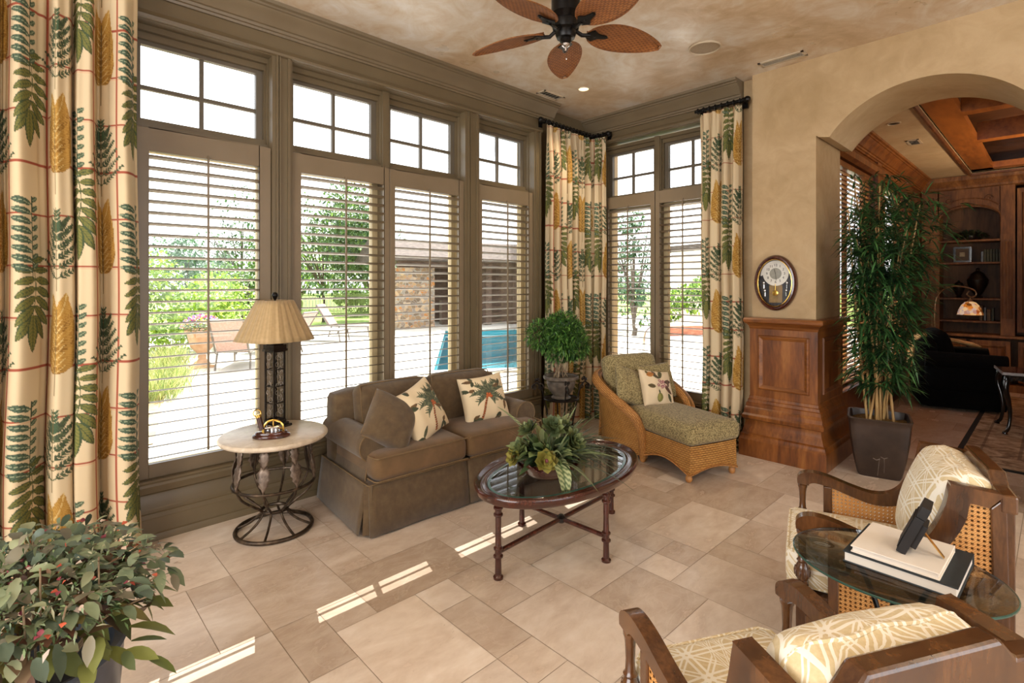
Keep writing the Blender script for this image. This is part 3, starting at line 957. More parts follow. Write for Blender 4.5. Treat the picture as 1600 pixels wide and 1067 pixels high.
def drape_print():
    r = Raster(.96, 1.04, .0025, 'cdb996')
    def plume(x, y, h=.44, w=.115):
        n = 9
        for k in range(n):
            t = k / (n - 1)
            yy = y + h * (.10 + .62 * t)
            ww = w * (1.0 - .25 * abs(t - .4))
            for sg in (-1, 1):
                r.leaf(x, yy, 90 + sg * (48 - 18 * t), ww * 1.5, .056, ('8a6220', '986e28', 'a47a30')[k % 3], 'cbb072', ('b48c44', .011), bend=-.25 * sg)
        r.line(x, y - .07, x, y + h * .85, .006, '6f5a36')
    def fern(x, y, h=.40):
        for k in range(6):
            t = k / 5
            yy = y + h * (.08 + .6 * t); L = .19 * (1 - .45 * t)
            for sg in (-1, 1):
                a = 90 + sg * (56 - 22 * t)
                ux, uy = math.cos(R(a)), math.sin(R(a))
                for q in range(9):
                    d = L * (q + 1) / 9.5
                    for s2 in (-1, 1):
                        r.leaf(x + ux * d, yy + uy * d, a + s2 * 42, .026 * (1.15 - q / 12), .010, ('465038', '545e42', '384430')[(q + k) % 3])
                r.line(x, yy, x + ux * L, yy + uy * L, .005, '3a4a2c')
        for q in range(6):
            for s2 in (-1, 1): r.leaf(x, y + h * (.68 + .05 * q), 90 + s2 * 40, .035, .013, '3d5237')
        r.line(x, y - .03, x, y + h, .006, '6b5a34')
    def blade(x, y, h=.42):
        for k in range(8):
            yy = y + h * (.1 + .8 * k / 7)
            r.leaf(x, yy, 158, .12, .036, '4a5c46', '9aa182', ('35483a', .02), bend=.15)
            r.leaf(x, yy + .015, 35, .05, .026, '44563f', '8c9678')
        r.line(x, y, x + .004, y + h, .006, '2f3d2a')
    def broad(x, y):
        sx = [(x + .02 * math.sin(i * .5), y - .05 + .045 * i) for i in range(7)]
        for i in range(6): r.line(*sx[i], *sx[i + 1], .005, '4c5636')
        for i, (px_, py_) in enumerate(sx):
            for sg in (-1, 1):
                L = .15 - .010 * i
                r.leaf(px_, py_, -90 + sg * (38 + 12 * i), L, .055 - .003 * i, '6f6c34', '3f4a2a', ('59602f', .016), '3d4c30', bend=-.12 * sg)
        r.leaf(x, y - .05, -90, .19, .062, '77743a', '3f4a2a', ('5d6430', .018), '3d4c30')
    for k in range(4):
        y = .13 + k * .26
        r.line(0, y, .48, y, .009, '984a34'); r.line(.48, y, .96, y, .009, '984a34')
        r.line(0, y - .012, .48, y - .012, .003, 'cfa683'); r.line(.48, y - .012, .96, y - .012, .003, 'cfa683')
    for x in (.0, .235, .485, .725):
        r.line(x, 0, x, .52, .008, '984a34'); r.line(x, .52, x, 1.04, .008, '984a34')
        r.line(x + .012, 0, x + .012, .52, .003, 'cfa683'); r.line(x + .012, .52, x + .012, 1.04, .003, 'cfa683')
    fern(.12, .03); plume(.12, .57)
    broad(.36, .45); blade(.36, .58)
    plume(.61, .05); fern(.61, .55)
    blade(.86, .03); broad(.86, .92)
    return r
DRAPE = drape_print()

def drape(name, path, zt, zb, folds, amp, label, seed=0, ures=.0045, vres=.0065, full=1.55, off=0, flare=0, nrm=1, group='floral drapes', lift=None, lining=True, header=True):
    """a hanging printed drape: path = plan polyline of its mean line"""
    rng = np.random.default_rng(seed)
    P = np.array(path, float)
    seg = np.linalg.norm(np.diff(P, axis=0), axis=1); L = seg.sum()
    nu = int(L * full / ures); nv = int((zt - zb) / vres)
    s = np.linspace(0, L, nu + 1)
    cum = np.concatenate([[0], np.cumsum(seg)])
    bx = np.interp(s, cum, P[:, 0]); by = np.interp(s, cum, P[:, 1])
    tx = np.gradient(bx, s); ty = np.gradient(by, s)
    ln = np.hypot(tx, ty); tx /= ln; ty /= ln
    nx, ny = -ty * nrm, tx * nrm
    z = np.linspace(zt, zb, nv + 1)
    q = (zt - z) / (zt - zb)
    k = s / L
    warp = k + sum(rng.uniform(-.018, .018) * np.sin(2 * PI * (f * k + rng.random())) for f in (1, 2, 3))
    fold = np.sin(2 * PI * folds * warp)
    fold = np.sign(fold) * np.abs(fold) ** .75
    f2 = .28 * np.sin(2 * PI * folds * 2.3 * warp + 1.1)
    fold3 = np.sin(2 * PI * folds * .5 * warp + .7)
    head = .35 + .65 * np.clip(q / .12, 0, 1)
    A = (fold[:, None] * (amp * (.85 + .35 * q))[None] + f2[:, None] * amp * (1 - .5 * q)[None] + fold3[:, None] * (amp * .5 * q)[None]) * head[None]
    if header:
        pin = np.sin(2 * PI * folds * 3 * k)[:, None] * .006 * np.clip(1 - q / .05, 0, 1)[None]
        A = A + pin
    lat = (np.cos(2 * PI * folds * warp) * amp * .45)[:, None] * (q * .7 + .3)[None] + (k - .5)[:, None] * (flare * q ** 2)[None]
    wob = .012 * np.sin(3.1 * z + seed)[None] * q[None]
    X = bx[:, None] + nx[:, None] * A + tx[:, None] * (lat + wob)
    Y = by[:, None] + ny[:, None] * A + ty[:, None] * (lat + wob)
    Z = np.tile(z[None], (nu + 1, 1))
    if lift is not None:
        Z = Z + lift(k)[:, None] * (q ** 6)[None]
    # cloth length along the folds at mid height
    mid = nv // 2
    ds = np.hypot(np.diff(X[:, mid]), np.diff(Y[:, mid])); U = np.concatenate([[0], np.cumsum(ds)])
    col = DRAPE.sample(np.tile((U + off)[:, None], (1, nv + 1)), np.tile(z[None], (nu + 1, 1)) + 5.2 + .05)
    # the red braid along both edges
    mb = MB().grid(np.stack([X, Y, Z], -1), col=col)
    o = obj(name, mb, CLOTH, angle=180, weld=False)
    tag(o, label, 'curtain', group)
    return o
# large drape at the left edge of the view
drape('curtain', [(-3.63, -.42), (-3.60, .505)], 3.30, .012, 7.5, .056, 'large floral printed drape at the left, nearest window drape with its hem on the floor', 3, full=1.75, off=.12, flare=.05, ures=.003, vres=.0045,
      lift=lambda k: .03 * np.sin(9 * k) ** 2)
drape('curtain', [(-3.70, 4.02), (-3.715, 4.74)], 3.215, .012, 7, .040, 'floral drape in the far corner hanging against the window wall behind the topiary', 5, off=.3, ures=.0045, vres=.007)
drape('curtain', [(-3.80, 4.80), (-3.555, 4.845)], 3.215, .012, 3, .030, 'narrow floral drape in the far corner hanging against the back window wall', 8, off=.55, ures=.006, vres=.009)
drape('curtain', [(-2.43, 4.84), (-2.005, 4.84)], 3.20, .012, 4.5, .042, 'floral drape between the chaise and the wood wainscot pier', 11, off=.2, ures=.004, vres=.0065)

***

• [PROBLEM TO SOLVE] Return the listing above unchanged, apart from dropping its pictures.

• [WRITTEN RESPONSE]
Keep writing the Blender script for this image. This is part 3, starting at line 957. More parts follow. Write for Blender 4.5. Treat the picture as 1600 pixels wide and 1067 pixels high.
def drape_print():
    r = Raster(.96, 1.04, .0025, 'cdb996')
    def plume(x, y, h=.44, w=.115):
        n = 9
        for k in range(n):
            t = k / (n - 1)
            yy = y + h * (.10 + .62 * t)
            ww = w * (1.0 - .25 * abs(t - .4))
            for sg in (-1, 1):
                r.leaf(x, yy, 90 + sg * (48 - 18 * t), ww * 1.5, .056, ('8a6220', '986e28', 'a47a30')[k % 3], 'cbb072', ('b48c44', .011), bend=-.25 * sg)
        r.line(x, y - .07, x, y + h * .85, .006, '6f5a36')
    def fern(x, y, h=.40):
        for k in range(6):
            t = k / 5
            yy = y + h * (.08 + .6 * t); L = .19 * (1 - .45 * t)
            for sg in (-1, 1):
                a = 90 + sg * (56 - 22 * t)
                ux, uy = math.cos(R(a)), math.sin(R(a))
                for q in range(9):
                    d = L * (q + 1) / 9.5
                    for s2 in (-1, 1):
                        r.leaf(x + ux * d, yy + uy * d, a + s2 * 42, .026 * (1.15 - q / 12), .010, ('465038', '545e42', '384430')[(q + k) % 3])
                r.line(x, yy, x + ux * L, yy + uy * L, .005, '3a4a2c')
        for q in range(6):
            for s2 in (-1, 1): r.leaf(x, y + h * (.68 + .05 * q), 90 + s2 * 40, .035, .013, '3d5237')
        r.line(x, y - .03, x, y + h, .006, '6b5a34')
    def blade(x, y, h=.42):
        for k in range(8):
            yy = y + h * (.1 + .8 * k / 7)
            r.leaf(x, yy, 158, .12, .036, '4a5c46', '9aa182', ('35483a', .02), bend=.15)
            r.leaf(x, yy + .015, 35, .05, .026, '44563f', '8c9678')
        r.line(x, y, x + .004, y + h, .006, '2f3d2a')
    def broad(x, y):
        sx = [(x + .02 * math.sin(i * .5), y - .05 + .045 * i) for i in range(7)]
        for i in range(6): r.line(*sx[i], *sx[i + 1], .005, '4c5636')
        for i, (px_, py_) in enumerate(sx):
            for sg in (-1, 1):
                L = .15 - .010 * i
                r.leaf(px_, py_, -90 + sg * (38 + 12 * i), L, .055 - .003 * i, '6f6c34', '3f4a2a', ('59602f', .016), '3d4c30', bend=-.12 * sg)
        r.leaf(x, y - .05, -90, .19, .062, '77743a', '3f4a2a', ('5d6430', .018), '3d4c30')
    for k in range(4):
        y = .13 + k * .26
        r.line(0, y, .48, y, .009, '984a34'); r.line(.48, y, .96, y, .009, '984a34')
        r.line(0, y - .012, .48, y - .012, .003, 'cfa683'); r.line(.48, y - .012, .96, y - .012, .003, 'cfa683')
    for x in (.0, .235, .485, .725):
        r.line(x, 0, x, .52, .008, '984a34'); r.line(x, .52, x, 1.04, .008, '984a34')
        r.line(x + .012, 0, x + .012, .52, .003, 'cfa683'); r.line(x + .012, .52, x + .012, 1.04, .003, 'cfa683')
    fern(.12, .03); plume(.12, .57)
    broad(.36, .45); blade(.36, .58)
    plume(.61, .05); fern(.61, .55)
    blade(.86, .03); broad(.86, .92)
    return r
DRAPE = drape_print()

def drape(name, path, zt, zb, folds, amp, label, seed=0, ures=.0045, vres=.0065, full=1.55, off=0, flare=0, nrm=1, group='floral drapes', lift=None, lining=True, header=True):
    """a hanging printed drape: path = plan polyline of its mean line"""
    rng = np.random.default_rng(seed)
    P = np.array(path, float)
    seg = np.linalg.norm(np.diff(P, axis=0), axis=1); L = seg.sum()
    nu = int(L * full / ures); nv = int((zt - zb) / vres)
    s = np.linspace(0, L, nu + 1)
    cum = np.concatenate([[0], np.cumsum(seg)])
    bx = np.interp(s, cum, P[:, 0]); by = np.interp(s, cum, P[:, 1])
    tx = np.gradient(bx, s); ty = np.gradient(by, s)
    ln = np.hypot(tx, ty); tx /= ln; ty /= ln
    nx, ny = -ty * nrm, tx * nrm
    z = np.linspace(zt, zb, nv + 1)
    q = (zt - z) / (zt - zb)
    k = s / L
    warp = k + sum(rng.uniform(-.018, .018) * np.sin(2 * PI * (f * k + rng.random())) for f in (1, 2, 3))
    fold = np.sin(2 * PI * folds * warp)
    fold = np.sign(fold) * np.abs(fold) ** .75
    f2 = .28 * np.sin(2 * PI * folds * 2.3 * warp + 1.1)
    fold3 = np.sin(2 * PI * folds * .5 * warp + .7)
    head = .35 + .65 * np.clip(q / .12, 0, 1)
    A = (fold[:, None] * (amp * (.85 + .35 * q))[None] + f2[:, None] * amp * (1 - .5 * q)[None] + fold3[:, None] * (amp * .5 * q)[None]) * head[None]
    if header:
        pin = np.sin(2 * PI * folds * 3 * k)[:, None] * .006 * np.clip(1 - q / .05, 0, 1)[None]
        A = A + pin
    lat = (np.cos(2 * PI * folds * warp) * amp * .45)[:, None] * (q * .7 + .3)[None] + (k - .5)[:, None] * (flare * q ** 2)[None]
    wob = .012 * np.sin(3.1 * z + seed)[None] * q[None]
    X = bx[:, None] + nx[:, None] * A + tx[:, None] * (lat + wob)
    Y = by[:, None] + ny[:, None] * A + ty[:, None] * (lat + wob)
    Z = np.tile(z[None], (nu + 1, 1))
    if lift is not None:
        Z = Z + lift(k)[:, None] * (q ** 6)[None]
    # cloth length along the folds at mid height
    mid = nv // 2
    ds = np.hypot(np.diff(X[:, mid]), np.diff(Y[:, mid])); U = np.concatenate([[0], np.cumsum(ds)])
    col = DRAPE.sample(np.tile((U + off)[:, None], (1, nv + 1)), np.tile(z[None], (nu + 1, 1)) + 5.2 + .05)
    # the red braid along both edges
    mb = MB().grid(np.stack([X, Y, Z], -1), col=col)
    o = obj(name, mb, CLOTH, angle=180, weld=False)
    tag(o, label, 'curtain', group)
    return o
# large drape at the left edge of the view
drape('curtain', [(-3.63, -.42), (-3.60, .505)], 3.30, .012, 7.5, .056, 'large floral printed drape at the left, nearest window drape with its hem on the floor', 3, full=1.75, off=.12, flare=.05, ures=.003, vres=.0045,
      lift=lambda k: .03 * np.sin(9 * k) ** 2)
drape('curtain', [(-3.70, 4.02), (-3.715, 4.74)], 3.215, .012, 7, .040, 'floral drape in the far corner hanging against the window wall behind the topiary', 5, off=.3, ures=.0045, vres=.007)
drape('curtain', [(-3.80, 4.80), (-3.555, 4.845)], 3.215, .012, 3, .030, 'narrow floral drape in the far corner hanging against the back window wall', 8, off=.55, ures=.006, vres=.009)
drape('curtain', [(-2.43, 4.84), (-2.005, 4.84)], 3.20, .012, 4.5, .042, 'floral drape between the chaise and the wood wainscot pier', 11, off=.2, ures=.004, vres=.0065)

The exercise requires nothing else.